With Ornette Coleman, jazz established its permanent avant-garde—a "new" that would always remain new. If one measures a player's influence solely by the number of imitators he spawns and veteran players who adopt aspects of his style (the usual yardstick in jazz), Coleman finishes among his contemporaries a distant third behind Davis and Coltrane. Yet his accomplishment seems somehow greater than theirs. Davis and Coltrane showed which elements of free form the jazz mainstream could absorb (modality, approximate harmonies, saxophone glossolalia, the sixteenth note as a basic unit of measurement, the use of auxiliary percussion and of horns once considered "exotic") and which elements it finally could not (variable pitch, free meter, collective improvisation). Coleman's early biography is replete with stories of musicians packing up their instruments and leaving the bandstand when he tried to sit in. If Coleman now showed up incognito at a jam session presided over by younger followers of Parker, Davis, and Coltrane, chances are he would be given the cold shoulder. Bebop seems to be invincible, though Coleman and other prophets without honor continue to challenge its hegemony.
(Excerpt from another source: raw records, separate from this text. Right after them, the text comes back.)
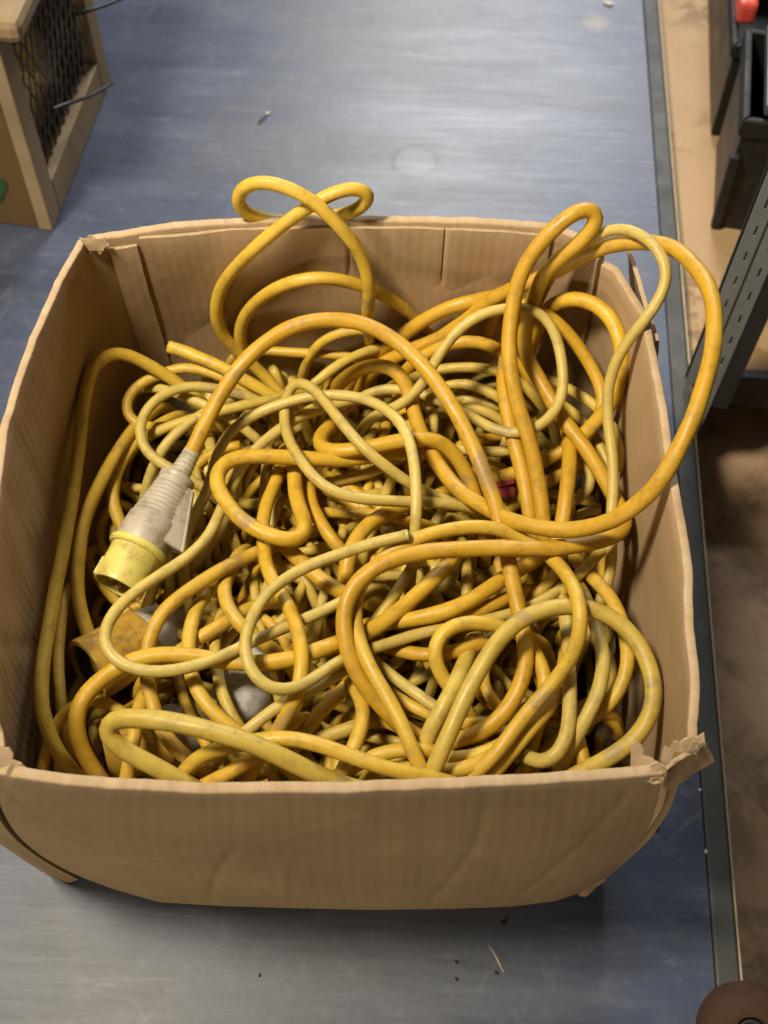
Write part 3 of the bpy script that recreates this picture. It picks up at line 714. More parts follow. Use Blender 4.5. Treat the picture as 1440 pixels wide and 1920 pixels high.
cab('thin pale run under the foot of the pale U-bend', 'S', 'P',
    [(425,1402,258),(457,1374,269),(496,1342,274),(541,1313,275),(590,1290,273),(650,1254,262)])
cab('yellow strand dropping to the front rim left of centre', 'M', 'Y',
    [(655,1270,240),(676,1310,256),(682,1345,265),(670,1386,268),(645,1437,262),(625,1475,250)])
cab('short yellow crosspiece near the middle of the front rim', 'M', 'Y',
    [(665,1435,248),(697,1418,257),(735,1407,261),(777,1405,261),(835,1412,250)])
cab('pale run beside the lower end of the plug cable', 'S', 'P',
    [(695,1232,240),(732,1265,252),(767,1291,257),(825,1332,259),(875,1362,248)])
cab('thin yellow run just below the pale one in the lower middle', 'S', 'Y',
    [(700,1272,236),(735,1300,247),(777,1329,252),(815,1348,252),(865,1368,242)])
cab('olive strand lying alongside the left leg of the olive hoop', 'T', 'L',
    [(915,1125,236),(900,1160,246),(889,1190,255),(876,1231,263),(859,1269,270),(835,1321,271),(805,1375,263),(785,1425,248)])
cab('thin ring-shaped bend framed by the olive hoop', 'S', 'Y',
    [(912,1240,246),(903,1275,257),(915,1303,260),(937,1330,257),(965,1350,245)])
cab('yellow cable following the right wall under the olive hoop', 'M', 'Y',
    [(1075,1045,245),(1103,1075,259),(1139,1113,268),(1161,1151,272),(1178,1207,274),(1180,1245,274),(1168,1287,270),(1147,1318,264),(1119,1339,256),(1075,1365,244)])
cab('short orange stub behind the front rim at the right', 'M', 'O',
    [(1065,1330,234),(1078,1367,247),(1088,1408,251),(1100,1450,243)])
cab('olive run ducking under the right end of the long straight strand', 'S', 'L',
    [(1155,995,254),(1119,1043,262),(1084,1078,263),(1055,1110,252)])
cab('orange strand dropping straight inside the right wall', 'T', 'O',
    [(1058,785,243),(1066,820,259),(1070,864,269),(1064,912,272),(1056,970,267),(1042,1025,255)])
cab('orange strand hugging the left side of the tall loop', 'T', 'O',
    [(950,665,280),(944,705,287),(947,745,287),(956,803,283),(970,850,277),(983,900,268),(992,960,258),(1000,1015,245)])
cab('short pale crosspiece above the red scrap', 'S', 'P',
    [(865,840,240),(909,848,252),(953,848,253),(1005,832,243)])
cab('yellow cut end sticking up by the crease of the back panel', 'M', 'Y',
    [(316,650,262),(340,656,261),(365,666,259),(420,690,254),(470,720,244),(525,750,230)], 'a')
cab('thin yellow coil nearest the back left corner', 'S', 'Y',
    [(470,735,236),(420,709,246),(373,691,250),(335,687,250),(292,704,248),(254,724,244),(236,748,240),(233,774,236),(250,797,232),(290,803,228),(345,793,222)])
cab('thin pale coil lying in front of the coil at the back left', 'S', 'P',
    [(500,757,235),(460,742,246),(420,731,252),(379,724,256),(335,727,258),(297,745,258),(271,771,256),(260,800,254),(264,832,252),(283,858,250),(318,880,248),(372,908,238)])
cab('thin pale run leaving the back left coils to the right', 'S', 'P',
    [(285,725,232),(340,740,242),(390,762,246),(440,790,240),(480,820,228)])
cab('thin olive run behind the plug arch at the left', 'S', 'L',
    [(280,815,234),(330,795,243),(380,780,248),(430,766,252),(500,752,250),(560,735,238)])
cab('thin pale run rising beside the nozzle of the grey plug', 'S', 'P',
    [(285,880,228),(306,838,240),(344,800,246),(391,768,248),(445,742,240)])
cab('dull yellow strand sunk along the left wall by the plug', 'M', 'Y',
    [(285,770,218),(242,814,232),(213,861,240),(181,919,244),(160,965,244),(148,1030,242),(145,1089,238),(150,1143,232),(172,1210,220)])
cab('dull yellow strand behind the body of the grey plug', 'M', 'Y',
    [(245,1015,212),(220,973,222),(209,926,228),(228,865,230),(264,822,226),(315,785,216)])
cab('dark sunken strand next to the cable on the left wall', 'S', 'Y',
    [(116,1130,222),(111,1200,228),(112,1290,232),(122,1375,228),(135,1430,220)])
cab('thin yellow hump in the front left corner', 'S', 'Y',
    [(92,1390,225),(110,1347,237),(145,1317,243),(192,1313,244),(228,1331,242),(266,1370,230)])
cab('yellow cable winding beside the silver connector', 'M', 'Y',
    [(402,1080,243),(383,1114,254),(360,1161,262),(351,1204,267),(356,1262,268),(374,1306,268),(408,1345,267),(446,1373,263),(495,1402,252)])
cab('yellow S-bend above the silver connector', 'M', 'Y',
    [(443,1045,250),(420,1087,261),(418,1126,267),(438,1158,269),(460,1182,266),(505,1212,254)])
cab('thin olive strand hanging in front of the silver connector', 'S', 'L',
    [(417,1145,238),(403,1195,248),(406,1251,254),(420,1306,255),(444,1358,252),(475,1398,240)])
cab('yellow strand dropping into the front left corner', 'M', 'Y',
    [(295,1262,238),(270,1305,248),(256,1340,252),(250,1392,252),(238,1450,243)])
cab('yellow strand crossing behind the orange connector', 'M', 'Y',
    [(300,1245,243),(340,1219,254),(383,1190,260),(426,1165,259),(480,1135,248)])
cab('dim yellow strand deep under the pale U-bend', 'M', 'Y',
    [(545,1408,222),(570,1374,234),(598,1335,240),(643,1294,240),(690,1245,228)])
cab('dim flat strand deep behind the middle of the front rim', 'M', 'L',
    [(550,1395,223),(600,1384,232),(662,1364,236),(740,1338,226)])
cab('olive strand crossing behind the tall loop', 'S', 'L',
    [(785,703,248),(827,692,257),(880,687,261),(940,697,262),(985,720,258),(1015,755,248)])
cab('orange bow running into the tall loop from the left', 'M', 'O',
    [(795,664,265),(843,644,280),(890,637,284),(940,655,281),(985,695,266)])
cab('dim olive strand arching behind the tall loop', 'S', 'L',
    [(815,727,232),(864,715,244),(905,728,246),(950,757,240),(1005,808,228)])
cab('dim olive strand sunk below the one behind the tall loop', 'S', 'L',
    [(835,772,226),(870,762,234),(920,775,234),(965,805,224)])
cab('olive strand visible through the scuffed pale loop', 'S', 'L',
    [(1035,712,248),(1062,728,257),(1098,745,257),(1135,780,244)])
cab('lower olive strand visible through the scuffed pale loop', 'S', 'L',
    [(1030,742,236),(1062,762,246),(1098,795,246),(1125,835,236)])
cab('pale curl beside the right wall behind the vertical strand', 'S', 'P',
    [(1055,848,230),(1084,857,240),(1107,883,245),(1113,912,245),(1090,937,239),(1045,952,226)])
cab('yellow crosspiece right of the red scrap', 'M', 'Y',
    [(980,932,228),(1020,905,239),(1056,889,243),(1105,866,234)])
cab('thin yellow sling below the C-shaped bend', 'S', 'Y',
    [(755,1328,236),(800,1341,247),(840,1356,251),(890,1357,251),(939,1348,247),(985,1327,234)])
cab('yellow run nestled under the sweep of the plug cable', 'M', 'Y',
    [(795,1422,244),(852,1424,252),(921,1408,256),(974,1374,256),(1025,1322,246)])
cab('yellow run lowest against the right half of the front rim', 'M', 'Y',
    [(765,1440,248),(830,1445,256),(890,1438,258),(950,1400,258),(1005,1345,248)])
cab('orange stub left of the long strand in the upper middle', 'T', 'O',
    [(745,730,230),(757,765,244),(768,800,250),(775,830,248),(770,870,236)])
cab('pale loop tip beside the upper half of the plug cable', 'S', 'P',
    [(783,860,236),(800,838,246),(812,805,250),(815,775,250),(800,752,248),(770,748,244),(735,760,232)])
cab('yellow strand beneath the hairpin in the centre', 'S', 'Y',
    [(610,960,236),(640,962,246),(690,960,250),(740,970,248),(800,985,236)])
cab('olive strand crossing deep in the centre of the pile', 'S', 'L',
    [(600,905,232),(640,900,243),(690,888,246),(735,870,240),(770,850,228)])
cab('olive strand dropping beside the centre of the pile', 'S', 'L',
    [(740,885,236),(728,915,244),(715,950,246),(700,985,238)])
cab('olive strand leaning right of the green-cored end', 'S', 'L',
    [(765,1075,262),(745,1110,266),(715,1150,262),(685,1190,250)])
cab('yellow strand in the hollow left of the C-shaped bend', 'M', 'Y',
    [(690,1345,226),(735,1352,236),(780,1380,238),(820,1420,230)])
cab('yellow strand peeping below the straight strand at the right', 'S', 'Y',
    [(1010,1110,246),(1040,1085,252),(1055,1050,252),(1048,1015,244)])
cab('olive strand standing between the orange runs right of centre', 'S', 'L',
    [(872,1040,248),(875,1075,252),(877,1110,250),(872,1150,240)])

SP = 0.007
sim = []            # dict per cable: P, r, ray distances
for ci, (label, d, c, pts, fl) in enumerate(CAB):
    r = DIA[d] / 2
    ctrl = np.array([at(x, y, z / 1000) for x, y, z in pts])
    P = catmull(ctrl, SP)
    def tail(P):
        t = P[-1] - P[-4]; t[2] = min(t[2], 0); t /= np.linalg.norm(t) + 1e-9
        out = [P[-1]]; dirv = t
        for k in range(11):
            dirv = dirv + np.array([0, 0, -0.22]); dirv /= np.linalg.norm(dirv)
            out.append(out[-1] + dirv * SP)
        return np.array(out[1:])
    n0 = 0; n1 = 0
    if 'a' not in fl:
        T0 = tail(P[::-1].copy())[::-1]; P = np.vstack([T0, P]); n0 = len(T0)
    T1 = tail(P); P = np.vstack([P, T1]); n1 = len(T1)
    sim.append(dict(P=P, r=r, free='f' in fl, anchor='a' in fl))

# deep filler tangle : runs that only show through the gaps
frng = random.Random(11)
fills = []
def pile_top(x, y):
    u = (x - BOXC[0]) / 0.22; v = (y - BOXC[1]) / 0.23
    return 0.238 - 0.035 * max(abs(u), abs(v)) ** 3
for k in range(190):
    lev = 0.240 - 0.195 * (k / 189) ** 1.15
    cx = BOXC[0] + frng.uniform(-0.11, 0.11); cy = BOXC[1] + frng.uniform(-0.12, 0.12)
    ra, rb = frng.uniform(0.05, 0.15), frng.uniform(0.04, 0.13)
    rot = frng.uniform(0, math.pi); ph = [frng.uniform(0, 6.28) for _ in range(6)]
    turns = frng.uniform(0.7, 1.7); pts = []
    m = int(turns * 2 * math.pi * max(ra, rb) * 1.1 / 0.009)
    for i in range(m):
        t = i / m * turns * 2 * math.pi
        gx = ra * math.cos(t + ph[0]) * (1 + 0.25 * math.sin(2.3 * t + ph[1])) + 0.02 * math.sin(3.1 * t + ph[2])
        gy = rb * math.sin(t) * (1 + 0.25 * math.sin(1.7 * t + ph[3])) + 0.02 * math.sin(2.7 * t + ph[4])
        x = cx + gx * math.cos(rot) - gy * math.sin(rot); y = cy + gx * math.sin(rot) + gy * math.cos(rot)
        z = lev + 0.012 * math.sin(1.3 * t + ph[5])
        z = min(z, pile_top(x, y)); z = max(z, 0.02)
        pts.append((x, y, z))
    P = np.array(pts)
    xl_, xr_, yf_, yb_ = limits(P[:, 0], P[:, 1], P[:, 2])
    # soft squeeze into the box
    P[:, 0] = np.clip(P[:, 0], xl_ + 0.004 * abs(math.sin(k)), xr_ - 0.004 * abs(math.cos(k)))
    P[:, 1] = np.clip(P[:, 1], yf_ + 0.004, yb_ - 0.004)
    P = smooth1(P, 6)
    fills.append(dict(P=P, r=frng.choice([0.0043, 0.0045, 0.0045, 0.0055]), c=frng.choice('YYPLPLO')))

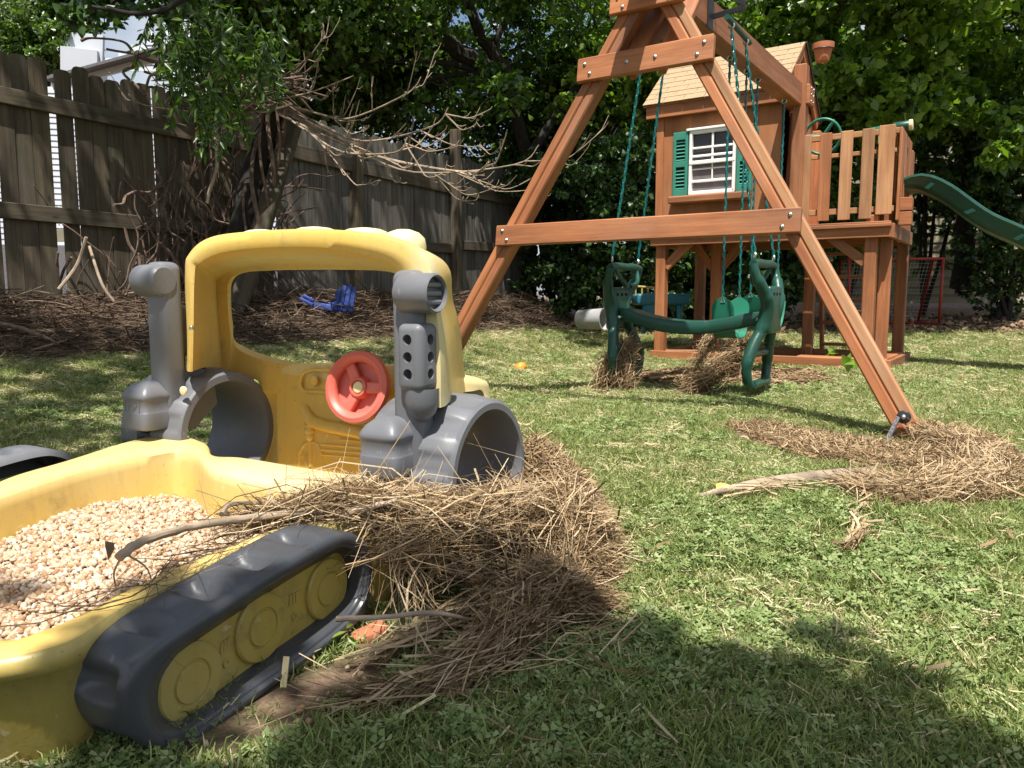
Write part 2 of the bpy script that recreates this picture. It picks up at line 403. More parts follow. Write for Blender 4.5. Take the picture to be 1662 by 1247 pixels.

The bop revolution of the 1940s was a successful coup d'etat. The revolution that Ornette Coleman started is never wholly going to succeed or fail. Coleman's revolution has proved to be permanent. Its skirmishes have marked the emergence of jazz as a full-fledged modern art, with all of modernism's dualities and contradictions.

No modern jazz record library is complete without the albums that Ornette Coleman recorded for Atlantic Records from 1959 to 1961, including The Shape of Jazz to Come (SD1317), Change of the Century (SD1327), This Is Our Music (SD1353),Free Jazz (SD1364), Ornette! (SD1378), and Ornette on Tenor (SD1394). Although most of them remain in print, the question arises why Atlantic has never re-issued its Coleman material in chronological order, complete with unissued titles and alternate takes. This seminal music merits such historical presentation.

Coleman's recordings with Prime Time and its immediate precursors are Dancing in Your Head (A&M Horizon SP722), Body Mehta (Artists House AH-1), and Of Human Feelings (Island/ Antilles AN-2001). The group Old and New Dreams, which still exists as a part-time endeavor, has released three albums, including Playing (ECM-11205) and two titled Old and New Dreams on different labels (ECM-1-1154 and Black Saint BSR-0013).

Other essential Coleman includes his album-length concerto for alto saxophone and orchestra, The Skies of America (Columbia KC-31562); his duets with the bassist Charlie Haden, Soap Suds (Artist House AH-6); and his best concert recordings, The Ornette Coleman Trio Live at the Golden Circle, Volumes 1 & 2 (Blue Note BST-84224 and BST-84225, available separately).